Writing from Sugar Grove, Illinois
Wednesday, May 24, 2017
In the end, Arizona State’s talent was too much for Northwestern. The Sun Devils beat the Wildcats 3.5-1.5 in Wednesday afternoon’s NCAA Women’s Championship match at Rich Harvest Farms, ending the dream of Northwestern to score their first team golf title.
In another sense, the Wildcats won big. Stunned by surrendering a 10-stroke lead in the Big Ten championship and forced to share the title with Michigan State, they buckled down, first advancing to the 24-team final, then winning the stroke-play competition to snag the first seed in match play, and then rallying on Wednesday morning to knock off Southern California, 3-2. The Wildcats had trailed in four of five matches when play was halted on Tuesday night.
“We’ve been pointing to Rich Harvest Farms for quite a few years,” coach Emily Fletcher said. “But we didn’t dream we’d be here with the bright lights and the microphones.”
Only the winner and runner-up get formal interviews – and a team trophy plus individual awards.
“We all feel pretty blessed to be here,” senior Kacie Komoto said.
“Their embrace of some disappointment in the Big Ten a month ago kinda makes it sweeter,” Fletcher said. “There was nothing to hang our heads about.”
Arizona State’s Olivia Mehaffey won the first three holes with two birdies and a par to put Sarah Cho in a hole she never recovered from, falling 4 and 3. Janet Mao and Stephanie Lau of the Wildcats were even or ahead in their matches early, then began to fall back against Roberta Liti and Linnea Strom, respectively, dropping 5 and 4 and 5 and 3 decisions.
When Strom closed out Lau on the 15th green, Northwestern’s Hannah Kim and Arizona State’s Monica Vaughn were on the bridge to the first fairway, having hit their tee shots on the 19th after Vaughn had squared the match at the last with a birdie. That match, now moot, stopped there.
The lone Wildcat win in the final was authored by Komoto, who took the measure of Sophie Zeeb 3 and 1. The match went back and forth on the front, and was squared by Komoto with a birdie on the 11th. She won the 12th with a 20-foot birdie putt, and won the 14th with another birdie and the 15th with a par to go 2 up. A conceded par on the par-4 16th when Zeeb rinsed her approach finished the match.
Northwestern’s previous best finish was last year, a teeth-grinding ninth, when they missed match play by a stroke – though, truth be told, it was only that close because teams ahead of them backed up. Still, from ninth to second with the same team, and only Komoto graduating, indicated the trend is up for Fletcher’s crew.
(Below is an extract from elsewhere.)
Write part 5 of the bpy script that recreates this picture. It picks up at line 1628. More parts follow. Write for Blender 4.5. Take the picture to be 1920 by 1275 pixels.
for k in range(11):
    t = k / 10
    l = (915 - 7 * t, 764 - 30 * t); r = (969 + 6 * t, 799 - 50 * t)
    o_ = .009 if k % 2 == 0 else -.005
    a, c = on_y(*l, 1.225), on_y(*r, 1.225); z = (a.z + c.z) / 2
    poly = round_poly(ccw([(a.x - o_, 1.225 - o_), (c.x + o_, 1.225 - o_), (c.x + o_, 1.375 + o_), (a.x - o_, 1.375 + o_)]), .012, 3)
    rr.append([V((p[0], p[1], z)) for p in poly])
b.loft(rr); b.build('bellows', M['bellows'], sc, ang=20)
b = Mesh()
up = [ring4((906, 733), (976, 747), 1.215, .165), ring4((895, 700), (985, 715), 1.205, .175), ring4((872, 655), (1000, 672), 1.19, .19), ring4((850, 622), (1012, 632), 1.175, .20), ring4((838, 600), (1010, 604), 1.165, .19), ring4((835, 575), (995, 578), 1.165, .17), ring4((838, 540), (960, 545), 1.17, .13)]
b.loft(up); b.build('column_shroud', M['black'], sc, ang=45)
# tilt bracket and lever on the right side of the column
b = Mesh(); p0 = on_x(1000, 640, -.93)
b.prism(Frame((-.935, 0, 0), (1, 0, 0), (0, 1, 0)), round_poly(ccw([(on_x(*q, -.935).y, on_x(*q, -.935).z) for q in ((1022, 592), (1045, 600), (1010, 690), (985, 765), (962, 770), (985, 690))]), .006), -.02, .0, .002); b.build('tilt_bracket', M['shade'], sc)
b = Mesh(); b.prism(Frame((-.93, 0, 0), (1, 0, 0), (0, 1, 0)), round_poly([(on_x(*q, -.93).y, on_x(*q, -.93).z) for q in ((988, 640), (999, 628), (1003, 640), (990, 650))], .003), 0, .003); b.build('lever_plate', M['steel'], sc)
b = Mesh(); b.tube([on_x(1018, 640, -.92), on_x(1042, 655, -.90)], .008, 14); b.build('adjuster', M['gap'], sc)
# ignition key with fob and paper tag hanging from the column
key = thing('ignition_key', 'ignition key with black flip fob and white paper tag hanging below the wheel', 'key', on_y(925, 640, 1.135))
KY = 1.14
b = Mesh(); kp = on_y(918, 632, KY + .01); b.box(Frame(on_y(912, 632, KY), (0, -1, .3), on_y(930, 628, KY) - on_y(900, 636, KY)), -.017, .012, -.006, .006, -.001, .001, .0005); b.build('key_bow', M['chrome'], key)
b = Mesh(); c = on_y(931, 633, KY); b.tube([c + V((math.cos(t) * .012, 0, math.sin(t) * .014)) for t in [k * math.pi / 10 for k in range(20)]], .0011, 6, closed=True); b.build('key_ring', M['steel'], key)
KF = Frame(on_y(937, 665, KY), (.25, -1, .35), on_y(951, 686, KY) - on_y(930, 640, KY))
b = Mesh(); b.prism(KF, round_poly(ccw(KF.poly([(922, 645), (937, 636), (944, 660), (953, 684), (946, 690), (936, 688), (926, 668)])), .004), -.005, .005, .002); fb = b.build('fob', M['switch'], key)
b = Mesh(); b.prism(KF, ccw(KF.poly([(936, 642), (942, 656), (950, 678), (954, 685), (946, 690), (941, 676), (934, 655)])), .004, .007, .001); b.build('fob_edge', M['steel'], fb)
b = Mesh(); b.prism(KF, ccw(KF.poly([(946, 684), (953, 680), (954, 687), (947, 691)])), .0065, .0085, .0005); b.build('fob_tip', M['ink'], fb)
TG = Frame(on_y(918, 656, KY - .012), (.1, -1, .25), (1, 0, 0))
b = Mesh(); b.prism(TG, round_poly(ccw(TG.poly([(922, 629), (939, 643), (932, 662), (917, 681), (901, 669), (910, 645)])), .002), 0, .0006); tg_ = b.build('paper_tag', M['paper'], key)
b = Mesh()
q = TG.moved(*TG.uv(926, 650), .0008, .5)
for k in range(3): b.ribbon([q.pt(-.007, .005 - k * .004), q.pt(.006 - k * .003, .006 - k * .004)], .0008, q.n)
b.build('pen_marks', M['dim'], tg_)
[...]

“This group believed it was going to win the Big Ten championship this year,” Fletcher said. “After we didn’t, we said, ‘We can be better. We learned something about ourselves at the Big Ten. And we decided we weren’t going to feel sorry about ourselves.”
To get to the final against Arizona State, the Wildcats turned around the match against the Trojans in the morning. The comeback was completed by Janet Mao’s defeat of Gabriella Then with a par putt on the 19th hole.
“There was not a doubt in my mind when I stood over that putt,” Mao said.
After the afternoon disappointment went off, the Wildcats came into the press trailer – and were awed by the notion of sitting down before cameras, microphones and lights, and even cups of water. Selfies were taken, giggles were prevalent and the mood was upbeat. That speaks to how obscure, relatively speaking, women’s golf is in college compared to football and basketball.
And how far Northwestern’s women’s program has come.
Around Rich Harvest Farms
Arizona State coach Missy Farr-Kaye on winning the school's eighth NCAA women’s golf title: “This was a grueling championship. I think we left our hotel at 4:30 three days and had 12 hour days. For us, it was, ‘Let’s get to the top eight and see what we can do.” They did so much, they could grab a late dinner at Rich Harvest and watch the Golf Channel replay of their title win on a big screen. ... Arizona State also came from behind in its semifinal to score a 3-2 victory over Stanford. ... Next up at Rich Harvest is the NCAA men’s championship, with practice rounds on Thursday and the first of four stroke-play rounds, weather permitting, on Friday. The top eight teams advance to match play beginning Tuesday, in the same format as the women.